Not been quick on electric

Hence, investors are demanding more. Compounding this is the issue Daimler also faces: transition.

One of Daimler’s failures has been its relatively slow development of electric vehicles. From one angle, that seems like a reasonable approach for an incumbent: Let others make mistakes and lose money developing a new market, and then deploy one’s established brand and resources to clean up when the concept has been road-tested. In practice, financial markets are nonplussed.

It has become a cliche to say Tesla Inc’s supercharged market cap is now a multiple of stalwarts such as Daimler’s, despite the California upstart’s minuscule market share.
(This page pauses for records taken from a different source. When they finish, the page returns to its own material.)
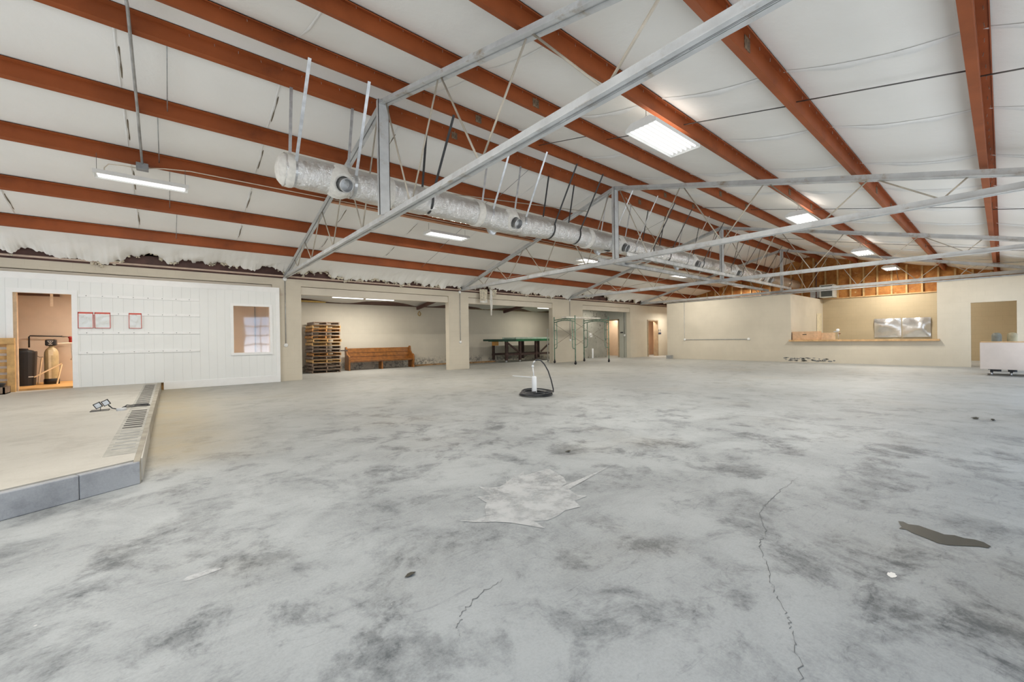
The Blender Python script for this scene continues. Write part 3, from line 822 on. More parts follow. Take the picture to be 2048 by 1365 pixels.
conduit([(XF-.02, 11.95, FT), (XF-.02, 11.95, 1.13), (XF-.02, 8.5, 1.13)], 'conduit dropping down and running along the far cream wall to an outlet', galv_dull, .014, boxes=(((XF, 11.95, 1.13), (-1, 0, 0), .07), ((XF, 8.5, 1.13), (-1, 0, 0), .07)))
conduit([(22.88, 15.86, 3.2), (22.88, 15.86, 1.5)], 'thin conduit to a round box beside the salmon room door', galv_dull, .012, boxes=(((22.9, 15.86, 1.45), (-1, 0, 0), .07),))
conduit([(26.0, 3.1, pb(3.1)), (26.02, 3.16, 4.3), (25.9, 3.05, 3.55)], 'loose cable dangling over the kitchen opening', dark_rod, .008)
conduit([(20, -.5, 3.75), (22.6, -.5, 3.72), (24.4, .5, 3.98), (25.2, .9, 3.95), (25.5, 1.1, 3.75), (25.5, 1.1, 3.4)], 'curved conduit dropping behind the right end of the far wall', galv_dull, .014)
# diagonal bracing rods
for (p, q, lab) in (((9.98, 8.2, 5.2), (4.6, 9.1, 4.95), 'long diagonal bracing rod left of the duct past the nearest truss'),
                    ((10.2, 13.0, 3.7), (16.8, 8.2, 5.2), 'long diagonal bracing rod left of the duct past the second truss'),
                    ((17.2, 13.0, 3.7), (23.7, 8.2, 5.2), 'long diagonal bracing rod left of the duct past the third truss'),
                    ((10.1, 6.9, 5.3), (16.9, 9.5, 4.9), 'diagonal bracing rod crossing behind the second truss post')):
    o = MB().tube([p, q], .011, 6).build('bracing_rod', rod_m, origin='base'); tag(o, lab, 'rod', 'diagonal bracing rods')

# ---------------------------------------------------------------- raised slab, curb, drain
ZP = .21
pts = [(-.20, 15.22), (-7, 15.22), (-7, 1.74), (-.24, 5.27), (-.20, 5.30)]
slab = struct('floor_raised', MB().prism([(x, y, 0) for x, y in pts][::-1], (0, 0, ZP)), ramp_m)
cb = MB()
p0 = Vector((-.212, 5.17, 0)); dr = (Vector((-.97, 4.775, 0))-p0).normalized(); nn = Vector((dr.y, -dr.x, 0))
if nn.y < 0: nn = -nn
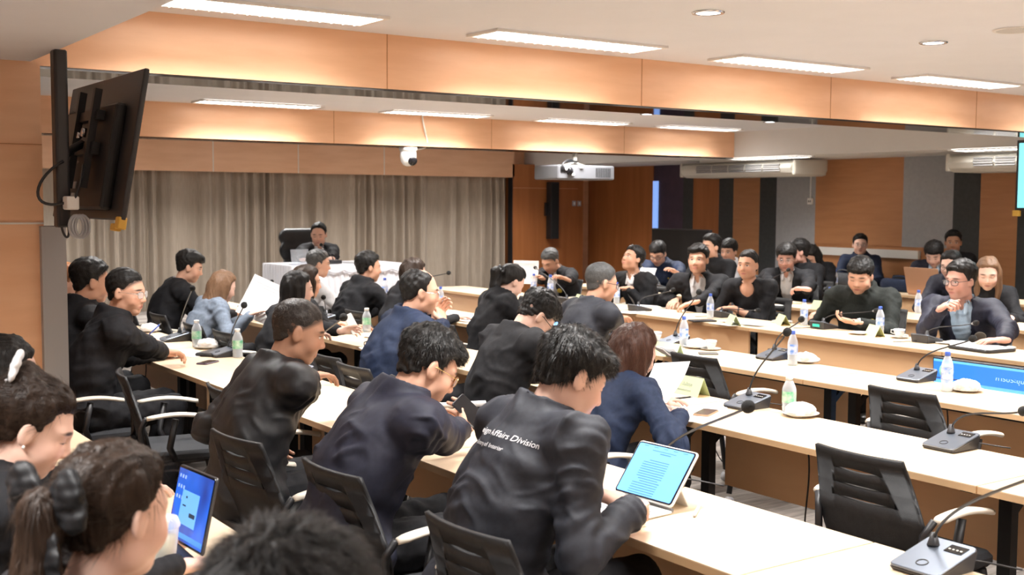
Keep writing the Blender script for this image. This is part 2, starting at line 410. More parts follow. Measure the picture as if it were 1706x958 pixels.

Don’t get me wrong; I cannot justify Tesla’s valuation on its fundamentals or any reasonable projection.

But that is kind of the point. Many of Daimler’s problems — high costs, production delays and even legal tangles — are all familiar at Tesla too. Yet the latter has gotten a pass. It may not be right, but as the old saw goes, irrationality’s bank balance can be way bigger than yours.

A few years back, when Tesla was worth a mere $30 billion (Dh110 billion), I wrote oil majors should fear the company. Not because it would necessarily conquer the world. Rather, because investors were falling over themselves to give it capital in the absence of domination (or profits), in marked contrast to their treatment of the cash-spewing titans of oil. Imagine the fallout if Exxon CEO Darren Woods took to Twitter and announced a fanciful take-private deal. I’m no prophet, but I’m pretty sure (a) the stock wouldn’t have almost tripled since and (b) he would no longer be CEO.

Daimler’s predicament is another reason to be fearful. Like the majors, it must convince investors that, despite past failings, it has what it takes to make the right choices (and bets) in an energy-transportation complex undergoing profound change after a century of incumbency. Like them, it must somehow make the necessary investment using capital that has become scarcer, and therefore pricier.

Change is now a constant for this business, and it has the yields to show for it.